Over in Activision’s camp, hit shooter Destiny 2 has gone through a rough patch of its own since it emerged that the game quietly constrains the amount of XP players can earn organically by playing the game – all the better to coax them into spending real-world money on Bright Engrams, Destiny 2‘s equivalent of loot boxes. The discovery caused such controversy that Bungie was forced to respond with a statement – “We agree we need to be more open,” that kind of thing. 

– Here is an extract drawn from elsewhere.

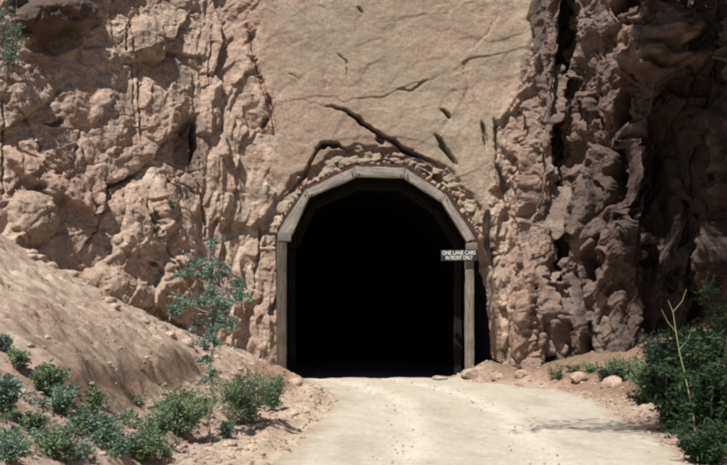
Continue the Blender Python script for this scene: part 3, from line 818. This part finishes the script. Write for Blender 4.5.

So while EA may think that “linear games” are less popular than they once were, it also appears to be the case that some of the money-making tactics favored by publishers – loot boxes and other kinds of microtransactions – aren’t necessarily beloved by the gaming public. At best, they’re tolerated through gritted teeth. When they suffer from public relations storms, as Star Wars Battlefront II has, then the damage to a studio’s bottom line can be almost as pronounced as a poorly-received single-player game – just look at the falling EA stock prices reported this month.

Meanwhile, 2017 has brought with it a few examples of expansive, single-player games that show the genre at its absolute best. Horizon: Zero Dawn offered a compelling plot and world, while at the same time providing lots of reasons to explore and experiment with its mechanics. Likewise The Legend of Zelda: Breath of the Wild and Super Mario Odyssey – games that riff on their franchise’s lineage while bringing broad, solo experiences that feel new, relevant, and worth revisiting. Capcom’s Resident Evil series, which suffered a bit of a wobble with its last entry, got a creative shot in the arm with the genuinely frightening Resident Evil 7.

As ever, the video game landscape is in a constant state of flux, as ideas are tried out and audiences respond. Things like rising costs may pose challenges for games in the vein of, say, Uncharted or Visceral’s deceased Star Wars game, but titles like Breath of the Wild, Zero Dawn, and others like them prove that, in the right hands, the genre still has plenty to offer.